The research arm believed that this will lead to better interest income and will not be surprised if NIM improved slightly or at least maintained at current level.

MIDF Research noted that the only weakness in Affin’s 1HFY17 performance was the rise in credit cost and impairments.

“We understand that this was due to R&R of several accounts with majority in the property sector. restructuring and rescheduling (R&R) loans came in at RM296.2 million as at 1HFY17 from RM37 million as at end FY16.

“However, management expect these accounts to return to performing given that the loans were restructured to realign the borrowers’ cash flow with its financing commitments.

“Since the loans were restructured during 1HFY17, it is possible for the loans to be reclassified in the next six months,” the research arm said.

As such, MIDF Research could expect for loans impairments and credit cost to trend lower in 2HFY17.
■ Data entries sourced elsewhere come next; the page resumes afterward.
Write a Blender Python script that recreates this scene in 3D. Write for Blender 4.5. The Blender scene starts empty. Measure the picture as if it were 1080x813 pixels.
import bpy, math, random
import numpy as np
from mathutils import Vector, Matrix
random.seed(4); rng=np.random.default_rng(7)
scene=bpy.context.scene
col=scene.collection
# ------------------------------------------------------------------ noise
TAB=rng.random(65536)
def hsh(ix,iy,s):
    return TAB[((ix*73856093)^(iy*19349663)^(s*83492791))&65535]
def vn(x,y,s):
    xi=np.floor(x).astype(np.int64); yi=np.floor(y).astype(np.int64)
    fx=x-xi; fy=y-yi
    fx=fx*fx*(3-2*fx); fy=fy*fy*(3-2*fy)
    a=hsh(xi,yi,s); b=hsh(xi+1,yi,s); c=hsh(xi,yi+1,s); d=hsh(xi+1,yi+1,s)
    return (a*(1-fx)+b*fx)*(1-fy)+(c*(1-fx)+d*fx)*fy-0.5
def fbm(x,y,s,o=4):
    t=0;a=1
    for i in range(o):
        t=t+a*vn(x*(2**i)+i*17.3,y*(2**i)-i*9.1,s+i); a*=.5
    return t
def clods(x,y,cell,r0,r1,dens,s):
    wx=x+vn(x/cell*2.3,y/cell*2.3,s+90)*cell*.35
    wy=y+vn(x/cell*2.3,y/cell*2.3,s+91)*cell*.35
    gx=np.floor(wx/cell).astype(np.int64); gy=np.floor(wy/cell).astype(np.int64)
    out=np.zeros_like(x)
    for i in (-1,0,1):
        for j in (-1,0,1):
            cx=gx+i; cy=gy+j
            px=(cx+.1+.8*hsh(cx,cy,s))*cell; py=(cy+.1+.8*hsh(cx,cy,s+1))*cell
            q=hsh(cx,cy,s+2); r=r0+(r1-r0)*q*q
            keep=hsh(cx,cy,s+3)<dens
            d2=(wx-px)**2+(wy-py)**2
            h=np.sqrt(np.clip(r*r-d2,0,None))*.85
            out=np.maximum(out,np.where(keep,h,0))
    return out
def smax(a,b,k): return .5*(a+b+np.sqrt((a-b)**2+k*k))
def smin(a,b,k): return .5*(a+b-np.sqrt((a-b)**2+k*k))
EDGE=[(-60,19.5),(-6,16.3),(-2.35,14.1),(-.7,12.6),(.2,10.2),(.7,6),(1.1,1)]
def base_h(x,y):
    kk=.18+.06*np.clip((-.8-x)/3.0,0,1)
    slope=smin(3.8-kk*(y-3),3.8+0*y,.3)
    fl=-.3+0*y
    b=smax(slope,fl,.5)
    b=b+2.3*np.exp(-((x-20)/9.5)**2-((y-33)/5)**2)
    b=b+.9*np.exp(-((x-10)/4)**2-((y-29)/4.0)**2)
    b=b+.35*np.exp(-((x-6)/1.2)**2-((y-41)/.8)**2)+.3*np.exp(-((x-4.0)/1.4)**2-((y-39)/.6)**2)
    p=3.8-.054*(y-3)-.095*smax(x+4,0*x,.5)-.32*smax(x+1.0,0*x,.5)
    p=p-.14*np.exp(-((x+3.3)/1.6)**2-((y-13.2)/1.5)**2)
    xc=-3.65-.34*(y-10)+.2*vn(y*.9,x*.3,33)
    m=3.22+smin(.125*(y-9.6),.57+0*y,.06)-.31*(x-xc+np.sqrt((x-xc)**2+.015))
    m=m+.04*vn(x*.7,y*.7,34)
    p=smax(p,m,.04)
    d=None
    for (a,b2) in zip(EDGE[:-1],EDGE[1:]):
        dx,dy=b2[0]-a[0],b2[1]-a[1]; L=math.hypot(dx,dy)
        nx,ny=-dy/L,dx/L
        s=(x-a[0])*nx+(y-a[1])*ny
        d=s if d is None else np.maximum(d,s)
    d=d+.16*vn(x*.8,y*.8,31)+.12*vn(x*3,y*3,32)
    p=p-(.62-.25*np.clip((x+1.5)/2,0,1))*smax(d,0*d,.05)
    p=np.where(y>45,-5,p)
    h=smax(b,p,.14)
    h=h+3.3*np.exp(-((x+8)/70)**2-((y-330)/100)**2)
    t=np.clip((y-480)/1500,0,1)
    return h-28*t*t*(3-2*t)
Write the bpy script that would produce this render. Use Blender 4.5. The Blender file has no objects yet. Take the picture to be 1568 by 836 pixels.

It further noted that 100 per cent of the loans were secured, while management did not foresee a real trend of asset quality deterioration.

Meanwhile, MIDF Research noted that management expects the reorganisation of Affin’s group structure where Affin Bank Bhd will take over the listing status of Affin, to be completed by the first quarter of FY18 (1QFY18).

“Amongst the benefits are the reduction in cost and better capital adequacy,” it said.

The research arm also believed that shareholders will gain via participating at the bank level, benefitting directly from the result of the transformation program.